Au même moment, les exportations de l'Afrique vers l'Asie ont triplé au cours des cinq dernières années, pour être à 27 pour cent du total des importations de l’Asie, selon les données de 2010 de la Banque mondiale, montrant une nette tendance vers une croissance rapide du commerce Sud-Sud.

Cette tendance a été renforcée depuis que l'Afrique du Sud a adhéré au groupe des économies émergentes formé par le Brésil, la Russie, l'Inde et la Chine (BRIC) en décembre 2010, désormais appelé BRICS.

La poussée de la Chine en Afrique est perçue de manière plus critique parce qu’elle repose en grande partie sur des entreprises publiques massives qui mènent de grands travaux publics et des projets d'infrastructures, tels que la construction de stades, d’autoroutes et de chemins de fer, très souvent avec des financements publics et multilatéraux.
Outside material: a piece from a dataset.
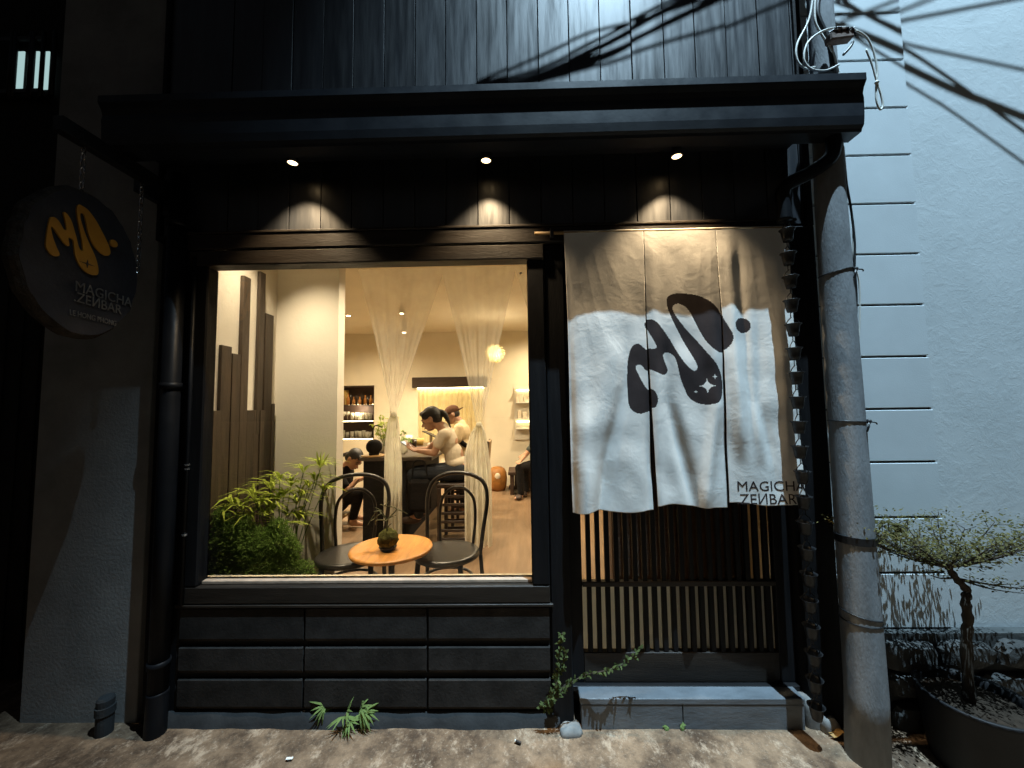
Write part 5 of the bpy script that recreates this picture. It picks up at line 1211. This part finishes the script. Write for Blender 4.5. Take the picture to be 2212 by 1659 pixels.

“La Chine a une politique très formalisée visant à encourager les intérêts et l'investissement chinois en Afrique. L'Inde n'a pas une telle politique”, a expliqué Kuruku. L'Inde suit plutôt une perspective d’investissement à court terme, avec une stratégie de deux à cinq ans.

L’engagement de l'Inde avec le continent est principalement motivé par des entreprises privées et axé sur des acquisitions.

“Cela signifie que les entreprises indiennes ont tendance à générer plus d'emplois et à faciliter le transfert de compétences, alors que seulement une très petite composante de l'investissement chinois en Afrique crée des emplois”, a souligné Kuruku.

La Chine affirme qu'elle s’engage à changer son image négative. Le géant asiatique envisage de réviser sa politique étrangère en Afrique, espérant que cela apportera d’autres avantages politiques sur le continent.

“Nous avons tiré des leçons des critiques formulées par rapport à notre politique d'investissement. Si la Chine veut continuer à jouer un rôle en Afrique, elle doit maintenir son principe de non-ingérence, mais aussi en ajouter d'autres, tels que les interventions multilatérales et des politiques prudentes sur la propriété foncière”, a déclaré Pang.